- **Rows from a 3D scene dataset**:

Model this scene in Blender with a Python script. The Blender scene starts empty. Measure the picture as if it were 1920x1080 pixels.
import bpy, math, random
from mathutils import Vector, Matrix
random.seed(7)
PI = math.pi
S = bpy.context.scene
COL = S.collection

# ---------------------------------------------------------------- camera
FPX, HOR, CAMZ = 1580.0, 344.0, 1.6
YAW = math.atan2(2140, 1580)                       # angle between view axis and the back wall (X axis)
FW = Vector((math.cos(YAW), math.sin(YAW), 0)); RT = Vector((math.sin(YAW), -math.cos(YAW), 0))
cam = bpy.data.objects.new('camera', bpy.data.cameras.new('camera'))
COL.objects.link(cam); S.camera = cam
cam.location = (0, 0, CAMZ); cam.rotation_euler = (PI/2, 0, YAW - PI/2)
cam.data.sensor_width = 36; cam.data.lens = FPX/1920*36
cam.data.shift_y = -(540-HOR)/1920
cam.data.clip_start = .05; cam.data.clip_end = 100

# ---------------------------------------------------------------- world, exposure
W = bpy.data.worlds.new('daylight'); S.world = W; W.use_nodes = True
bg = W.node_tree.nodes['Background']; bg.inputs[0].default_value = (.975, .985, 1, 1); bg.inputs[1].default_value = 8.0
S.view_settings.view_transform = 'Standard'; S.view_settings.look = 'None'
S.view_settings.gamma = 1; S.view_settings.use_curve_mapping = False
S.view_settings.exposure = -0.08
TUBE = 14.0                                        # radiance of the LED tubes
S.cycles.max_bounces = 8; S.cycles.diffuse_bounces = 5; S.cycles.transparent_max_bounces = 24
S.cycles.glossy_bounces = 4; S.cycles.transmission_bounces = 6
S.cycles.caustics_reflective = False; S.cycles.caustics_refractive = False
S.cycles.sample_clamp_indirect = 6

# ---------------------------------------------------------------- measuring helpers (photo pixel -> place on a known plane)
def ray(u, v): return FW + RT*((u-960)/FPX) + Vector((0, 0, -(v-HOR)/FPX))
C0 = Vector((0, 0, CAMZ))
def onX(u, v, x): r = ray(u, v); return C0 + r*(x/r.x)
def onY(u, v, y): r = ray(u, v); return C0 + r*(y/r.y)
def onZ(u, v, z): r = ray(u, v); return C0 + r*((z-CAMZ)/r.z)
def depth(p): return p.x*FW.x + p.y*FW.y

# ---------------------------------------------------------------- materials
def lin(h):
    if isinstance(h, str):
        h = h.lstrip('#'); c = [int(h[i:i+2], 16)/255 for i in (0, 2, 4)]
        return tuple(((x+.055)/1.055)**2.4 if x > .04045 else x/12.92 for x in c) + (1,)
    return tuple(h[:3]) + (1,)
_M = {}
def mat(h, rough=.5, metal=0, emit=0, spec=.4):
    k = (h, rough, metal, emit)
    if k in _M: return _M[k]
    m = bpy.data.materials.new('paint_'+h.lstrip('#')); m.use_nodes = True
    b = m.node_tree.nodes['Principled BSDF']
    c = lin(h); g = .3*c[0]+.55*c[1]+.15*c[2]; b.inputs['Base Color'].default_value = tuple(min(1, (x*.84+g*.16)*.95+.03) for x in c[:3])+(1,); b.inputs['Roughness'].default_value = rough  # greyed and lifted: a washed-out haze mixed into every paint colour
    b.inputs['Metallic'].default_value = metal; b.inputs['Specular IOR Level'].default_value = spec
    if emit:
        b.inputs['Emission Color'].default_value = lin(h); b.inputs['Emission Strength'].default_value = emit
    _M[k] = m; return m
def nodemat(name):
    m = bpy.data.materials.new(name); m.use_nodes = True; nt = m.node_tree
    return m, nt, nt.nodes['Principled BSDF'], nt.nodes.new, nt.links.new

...

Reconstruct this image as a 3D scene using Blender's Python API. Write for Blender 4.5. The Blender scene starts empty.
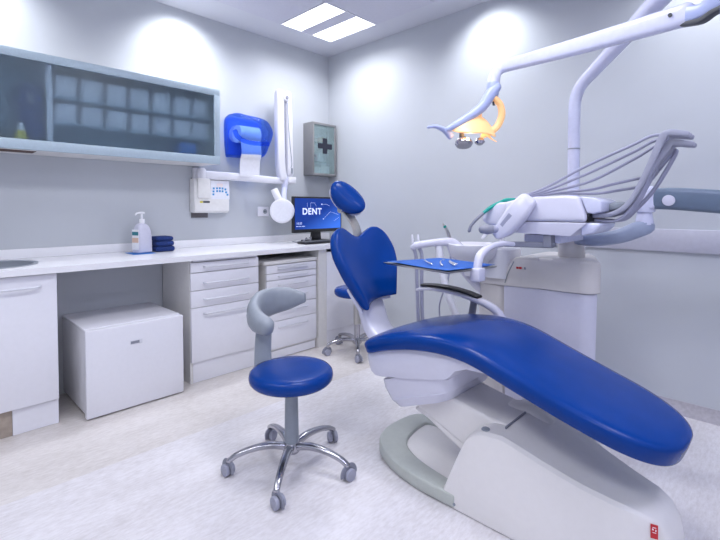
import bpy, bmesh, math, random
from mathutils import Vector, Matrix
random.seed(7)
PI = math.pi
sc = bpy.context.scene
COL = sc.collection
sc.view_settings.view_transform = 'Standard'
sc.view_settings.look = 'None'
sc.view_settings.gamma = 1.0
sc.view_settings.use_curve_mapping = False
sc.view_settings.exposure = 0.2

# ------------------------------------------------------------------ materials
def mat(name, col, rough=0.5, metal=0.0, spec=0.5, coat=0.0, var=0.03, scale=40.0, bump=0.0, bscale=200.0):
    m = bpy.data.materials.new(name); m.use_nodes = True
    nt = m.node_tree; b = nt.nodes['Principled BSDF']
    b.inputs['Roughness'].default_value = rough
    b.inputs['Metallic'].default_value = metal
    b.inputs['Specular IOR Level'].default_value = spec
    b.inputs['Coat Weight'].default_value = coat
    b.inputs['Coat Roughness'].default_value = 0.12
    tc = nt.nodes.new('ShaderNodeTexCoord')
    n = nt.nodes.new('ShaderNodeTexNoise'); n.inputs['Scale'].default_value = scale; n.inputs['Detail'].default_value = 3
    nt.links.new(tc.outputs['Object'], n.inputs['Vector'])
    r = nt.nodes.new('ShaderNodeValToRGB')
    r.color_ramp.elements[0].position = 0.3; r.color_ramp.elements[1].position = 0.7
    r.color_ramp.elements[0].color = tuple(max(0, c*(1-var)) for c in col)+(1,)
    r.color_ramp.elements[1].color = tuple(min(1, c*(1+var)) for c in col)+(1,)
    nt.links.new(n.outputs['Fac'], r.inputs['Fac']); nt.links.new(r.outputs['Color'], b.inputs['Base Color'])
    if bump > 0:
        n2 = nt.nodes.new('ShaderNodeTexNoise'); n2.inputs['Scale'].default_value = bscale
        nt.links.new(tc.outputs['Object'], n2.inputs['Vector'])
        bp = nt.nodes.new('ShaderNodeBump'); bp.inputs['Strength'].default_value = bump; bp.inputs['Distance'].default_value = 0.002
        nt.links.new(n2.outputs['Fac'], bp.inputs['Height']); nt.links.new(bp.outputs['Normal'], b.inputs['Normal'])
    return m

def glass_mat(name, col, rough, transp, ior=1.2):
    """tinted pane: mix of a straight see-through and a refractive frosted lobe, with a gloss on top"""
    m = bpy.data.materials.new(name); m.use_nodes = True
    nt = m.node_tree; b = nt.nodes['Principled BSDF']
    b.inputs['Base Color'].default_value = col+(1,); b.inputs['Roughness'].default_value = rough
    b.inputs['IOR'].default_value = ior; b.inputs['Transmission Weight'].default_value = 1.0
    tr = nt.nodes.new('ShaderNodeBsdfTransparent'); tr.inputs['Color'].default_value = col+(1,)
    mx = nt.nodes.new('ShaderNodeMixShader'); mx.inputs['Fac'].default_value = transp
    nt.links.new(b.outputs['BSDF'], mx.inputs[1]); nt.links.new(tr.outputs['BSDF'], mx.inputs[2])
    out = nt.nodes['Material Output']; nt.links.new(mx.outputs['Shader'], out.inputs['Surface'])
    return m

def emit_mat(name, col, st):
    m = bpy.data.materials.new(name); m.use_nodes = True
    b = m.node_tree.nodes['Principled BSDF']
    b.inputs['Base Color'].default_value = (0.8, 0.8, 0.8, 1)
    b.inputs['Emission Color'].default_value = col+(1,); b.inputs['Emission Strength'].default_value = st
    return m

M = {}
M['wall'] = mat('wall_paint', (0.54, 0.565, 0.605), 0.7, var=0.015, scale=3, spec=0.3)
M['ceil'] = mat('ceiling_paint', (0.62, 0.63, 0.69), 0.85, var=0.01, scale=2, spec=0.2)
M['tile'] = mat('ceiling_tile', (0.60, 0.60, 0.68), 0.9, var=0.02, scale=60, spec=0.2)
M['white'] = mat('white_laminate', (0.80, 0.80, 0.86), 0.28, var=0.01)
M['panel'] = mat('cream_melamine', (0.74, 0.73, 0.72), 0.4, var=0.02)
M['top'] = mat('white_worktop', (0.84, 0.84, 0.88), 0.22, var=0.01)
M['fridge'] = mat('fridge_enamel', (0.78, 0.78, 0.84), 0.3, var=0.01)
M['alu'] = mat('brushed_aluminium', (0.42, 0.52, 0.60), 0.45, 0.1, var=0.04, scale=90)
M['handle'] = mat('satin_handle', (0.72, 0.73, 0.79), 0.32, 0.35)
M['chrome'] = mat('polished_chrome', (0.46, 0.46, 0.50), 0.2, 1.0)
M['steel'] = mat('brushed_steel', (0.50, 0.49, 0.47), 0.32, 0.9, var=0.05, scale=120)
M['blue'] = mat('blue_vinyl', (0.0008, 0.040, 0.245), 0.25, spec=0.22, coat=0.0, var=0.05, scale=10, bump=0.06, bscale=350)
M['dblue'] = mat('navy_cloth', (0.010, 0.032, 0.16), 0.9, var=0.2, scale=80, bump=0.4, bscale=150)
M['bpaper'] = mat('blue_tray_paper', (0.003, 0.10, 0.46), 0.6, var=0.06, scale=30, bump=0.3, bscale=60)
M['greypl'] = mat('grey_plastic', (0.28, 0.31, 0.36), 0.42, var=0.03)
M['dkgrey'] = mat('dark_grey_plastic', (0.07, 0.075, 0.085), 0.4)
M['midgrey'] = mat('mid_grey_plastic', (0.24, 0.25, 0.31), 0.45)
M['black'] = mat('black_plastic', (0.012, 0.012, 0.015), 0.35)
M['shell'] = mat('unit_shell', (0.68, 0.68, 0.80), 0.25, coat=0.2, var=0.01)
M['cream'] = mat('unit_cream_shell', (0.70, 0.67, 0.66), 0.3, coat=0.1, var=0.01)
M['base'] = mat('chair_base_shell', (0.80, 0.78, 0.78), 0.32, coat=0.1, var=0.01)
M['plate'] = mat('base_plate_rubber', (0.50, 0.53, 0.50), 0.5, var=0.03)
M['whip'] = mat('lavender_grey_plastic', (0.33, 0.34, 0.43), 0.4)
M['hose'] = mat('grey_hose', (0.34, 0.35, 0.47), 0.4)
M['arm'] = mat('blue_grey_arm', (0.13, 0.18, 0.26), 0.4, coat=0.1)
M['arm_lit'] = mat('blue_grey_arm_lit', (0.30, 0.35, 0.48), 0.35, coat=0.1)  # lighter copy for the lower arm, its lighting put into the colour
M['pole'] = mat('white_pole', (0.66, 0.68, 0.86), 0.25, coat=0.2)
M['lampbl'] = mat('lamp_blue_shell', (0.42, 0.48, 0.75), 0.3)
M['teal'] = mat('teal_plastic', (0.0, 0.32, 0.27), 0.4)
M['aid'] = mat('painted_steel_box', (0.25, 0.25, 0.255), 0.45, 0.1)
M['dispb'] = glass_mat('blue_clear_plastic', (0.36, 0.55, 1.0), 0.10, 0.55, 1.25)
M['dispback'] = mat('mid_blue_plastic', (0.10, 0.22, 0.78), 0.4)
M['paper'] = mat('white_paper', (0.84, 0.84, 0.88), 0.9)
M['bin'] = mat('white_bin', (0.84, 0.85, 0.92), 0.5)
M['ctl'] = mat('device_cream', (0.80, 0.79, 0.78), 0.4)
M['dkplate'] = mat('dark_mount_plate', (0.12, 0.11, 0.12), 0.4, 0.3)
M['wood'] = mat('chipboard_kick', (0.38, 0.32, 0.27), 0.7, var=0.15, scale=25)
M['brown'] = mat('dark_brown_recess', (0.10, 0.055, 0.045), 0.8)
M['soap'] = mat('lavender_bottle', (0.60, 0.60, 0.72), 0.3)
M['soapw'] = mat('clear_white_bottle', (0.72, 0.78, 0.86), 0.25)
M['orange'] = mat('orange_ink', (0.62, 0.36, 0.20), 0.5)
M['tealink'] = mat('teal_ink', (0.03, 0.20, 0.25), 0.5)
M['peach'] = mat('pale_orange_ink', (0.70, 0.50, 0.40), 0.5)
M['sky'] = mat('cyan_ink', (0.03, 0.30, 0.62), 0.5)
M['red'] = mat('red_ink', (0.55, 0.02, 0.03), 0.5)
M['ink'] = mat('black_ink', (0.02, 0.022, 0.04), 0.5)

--

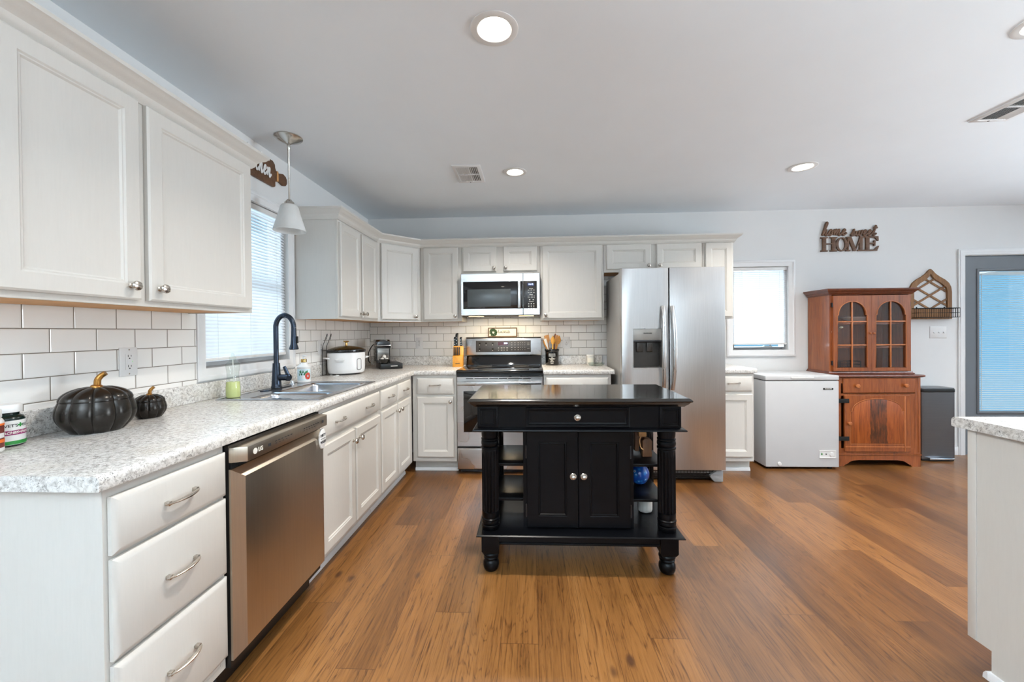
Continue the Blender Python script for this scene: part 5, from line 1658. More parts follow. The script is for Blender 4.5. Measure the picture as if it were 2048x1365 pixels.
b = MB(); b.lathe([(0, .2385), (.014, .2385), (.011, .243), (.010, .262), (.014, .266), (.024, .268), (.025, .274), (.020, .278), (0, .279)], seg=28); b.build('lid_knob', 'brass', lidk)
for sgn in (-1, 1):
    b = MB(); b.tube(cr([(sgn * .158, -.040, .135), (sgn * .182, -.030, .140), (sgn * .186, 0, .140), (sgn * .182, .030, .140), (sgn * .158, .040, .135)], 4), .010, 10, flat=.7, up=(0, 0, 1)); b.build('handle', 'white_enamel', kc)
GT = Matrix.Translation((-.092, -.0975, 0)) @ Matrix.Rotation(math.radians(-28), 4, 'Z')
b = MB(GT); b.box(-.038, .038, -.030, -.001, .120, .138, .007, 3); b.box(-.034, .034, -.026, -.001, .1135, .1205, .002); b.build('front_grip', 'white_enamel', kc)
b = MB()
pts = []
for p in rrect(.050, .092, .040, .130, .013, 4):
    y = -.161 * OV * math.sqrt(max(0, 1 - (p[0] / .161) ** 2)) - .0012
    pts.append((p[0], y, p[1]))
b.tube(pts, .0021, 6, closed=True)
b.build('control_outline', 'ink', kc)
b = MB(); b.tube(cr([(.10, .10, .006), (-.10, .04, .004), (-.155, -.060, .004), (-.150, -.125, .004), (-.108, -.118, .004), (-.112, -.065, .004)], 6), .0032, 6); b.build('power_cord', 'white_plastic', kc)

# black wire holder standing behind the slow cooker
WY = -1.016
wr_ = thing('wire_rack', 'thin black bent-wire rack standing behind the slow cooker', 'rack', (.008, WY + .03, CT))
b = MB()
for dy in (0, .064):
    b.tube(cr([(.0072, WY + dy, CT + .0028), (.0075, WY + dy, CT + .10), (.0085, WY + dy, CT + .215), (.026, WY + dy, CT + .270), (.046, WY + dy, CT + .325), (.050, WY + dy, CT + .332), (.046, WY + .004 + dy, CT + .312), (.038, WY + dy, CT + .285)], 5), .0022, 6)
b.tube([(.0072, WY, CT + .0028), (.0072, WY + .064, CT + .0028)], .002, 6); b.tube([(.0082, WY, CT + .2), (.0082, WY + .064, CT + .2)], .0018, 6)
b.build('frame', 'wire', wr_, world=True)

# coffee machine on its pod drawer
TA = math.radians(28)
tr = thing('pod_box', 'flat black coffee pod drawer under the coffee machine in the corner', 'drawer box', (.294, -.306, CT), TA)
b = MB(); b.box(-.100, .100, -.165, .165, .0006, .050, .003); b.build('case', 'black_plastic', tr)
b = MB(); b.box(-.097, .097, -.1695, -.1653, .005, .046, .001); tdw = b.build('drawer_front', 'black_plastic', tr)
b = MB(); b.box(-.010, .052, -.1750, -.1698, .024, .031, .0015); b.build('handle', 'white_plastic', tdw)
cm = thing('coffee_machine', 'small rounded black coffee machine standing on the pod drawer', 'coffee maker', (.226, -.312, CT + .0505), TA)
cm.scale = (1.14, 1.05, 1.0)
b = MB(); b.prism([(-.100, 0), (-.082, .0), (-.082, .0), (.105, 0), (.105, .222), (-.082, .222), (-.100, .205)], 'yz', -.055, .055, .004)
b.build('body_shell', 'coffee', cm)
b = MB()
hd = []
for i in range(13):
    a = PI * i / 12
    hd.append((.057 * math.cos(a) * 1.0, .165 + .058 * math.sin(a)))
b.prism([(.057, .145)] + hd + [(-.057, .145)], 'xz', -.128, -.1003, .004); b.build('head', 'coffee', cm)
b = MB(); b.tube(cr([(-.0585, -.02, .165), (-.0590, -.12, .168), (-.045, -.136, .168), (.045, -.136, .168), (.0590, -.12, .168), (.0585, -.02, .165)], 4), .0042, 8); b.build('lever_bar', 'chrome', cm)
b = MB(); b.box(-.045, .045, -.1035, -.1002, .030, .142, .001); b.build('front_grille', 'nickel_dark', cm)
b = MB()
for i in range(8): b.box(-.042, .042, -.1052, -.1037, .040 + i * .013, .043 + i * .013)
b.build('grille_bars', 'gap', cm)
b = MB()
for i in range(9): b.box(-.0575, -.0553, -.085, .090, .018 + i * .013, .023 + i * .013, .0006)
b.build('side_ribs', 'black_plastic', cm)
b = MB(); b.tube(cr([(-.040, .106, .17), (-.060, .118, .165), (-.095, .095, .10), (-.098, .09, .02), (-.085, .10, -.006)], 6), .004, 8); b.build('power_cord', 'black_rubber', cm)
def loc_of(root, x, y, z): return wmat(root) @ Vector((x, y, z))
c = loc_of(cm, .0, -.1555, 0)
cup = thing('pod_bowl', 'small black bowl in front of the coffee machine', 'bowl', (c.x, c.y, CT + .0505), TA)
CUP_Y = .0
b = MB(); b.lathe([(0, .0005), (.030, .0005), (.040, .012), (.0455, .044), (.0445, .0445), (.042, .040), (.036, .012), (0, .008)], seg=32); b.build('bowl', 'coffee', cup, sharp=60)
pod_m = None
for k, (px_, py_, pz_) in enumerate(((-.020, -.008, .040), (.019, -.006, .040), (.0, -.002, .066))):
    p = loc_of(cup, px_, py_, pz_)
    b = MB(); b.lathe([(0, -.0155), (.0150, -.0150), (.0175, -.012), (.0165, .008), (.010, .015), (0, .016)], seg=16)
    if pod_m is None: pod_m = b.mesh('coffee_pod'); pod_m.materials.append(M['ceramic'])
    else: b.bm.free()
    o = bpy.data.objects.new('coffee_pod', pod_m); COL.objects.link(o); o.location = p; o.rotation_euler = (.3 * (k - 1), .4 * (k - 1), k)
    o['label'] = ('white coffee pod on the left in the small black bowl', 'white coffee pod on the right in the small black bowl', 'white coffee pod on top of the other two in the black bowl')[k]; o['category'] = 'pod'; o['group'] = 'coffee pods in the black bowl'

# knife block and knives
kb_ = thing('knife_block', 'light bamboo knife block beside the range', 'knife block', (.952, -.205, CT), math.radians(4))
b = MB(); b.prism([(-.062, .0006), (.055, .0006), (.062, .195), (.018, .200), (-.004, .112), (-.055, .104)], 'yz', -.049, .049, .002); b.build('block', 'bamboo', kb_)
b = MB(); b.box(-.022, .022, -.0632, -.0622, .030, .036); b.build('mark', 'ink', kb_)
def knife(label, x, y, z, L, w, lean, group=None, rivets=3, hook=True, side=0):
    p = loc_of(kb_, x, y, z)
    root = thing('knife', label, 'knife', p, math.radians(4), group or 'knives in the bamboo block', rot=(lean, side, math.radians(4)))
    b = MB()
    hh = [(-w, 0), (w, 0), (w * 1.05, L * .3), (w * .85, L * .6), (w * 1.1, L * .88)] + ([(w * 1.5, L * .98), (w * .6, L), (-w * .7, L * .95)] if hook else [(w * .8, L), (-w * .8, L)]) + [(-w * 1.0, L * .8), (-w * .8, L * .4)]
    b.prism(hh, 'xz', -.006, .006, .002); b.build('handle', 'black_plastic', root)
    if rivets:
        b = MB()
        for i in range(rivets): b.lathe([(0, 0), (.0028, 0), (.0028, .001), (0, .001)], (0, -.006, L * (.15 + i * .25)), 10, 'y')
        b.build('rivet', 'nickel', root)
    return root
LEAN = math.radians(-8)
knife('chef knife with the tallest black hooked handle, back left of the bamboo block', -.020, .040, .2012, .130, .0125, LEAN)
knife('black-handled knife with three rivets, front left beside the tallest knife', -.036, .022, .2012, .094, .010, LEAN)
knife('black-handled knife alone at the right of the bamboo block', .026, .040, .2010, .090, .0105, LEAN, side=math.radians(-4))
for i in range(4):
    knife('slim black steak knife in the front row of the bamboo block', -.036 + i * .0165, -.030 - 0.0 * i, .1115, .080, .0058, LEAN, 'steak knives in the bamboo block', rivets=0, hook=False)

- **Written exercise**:
Taking the entries above, extract every line from the one bearing "Reconstruct this image" through the one bearing "sc.view_settings.exposure = 0.2", exactly, with no pictures.

- **Correct result**:
Reconstruct this image as a 3D scene using Blender's Python API. Write for Blender 4.5. The Blender scene starts empty.
import bpy, bmesh, math, random
from mathutils import Vector, Matrix
random.seed(7)
PI = math.pi
sc = bpy.context.scene
COL = sc.collection
sc.view_settings.view_transform = 'Standard'
sc.view_settings.look = 'None'
sc.view_settings.gamma = 1.0
sc.view_settings.use_curve_mapping = False
sc.view_settings.exposure = 0.2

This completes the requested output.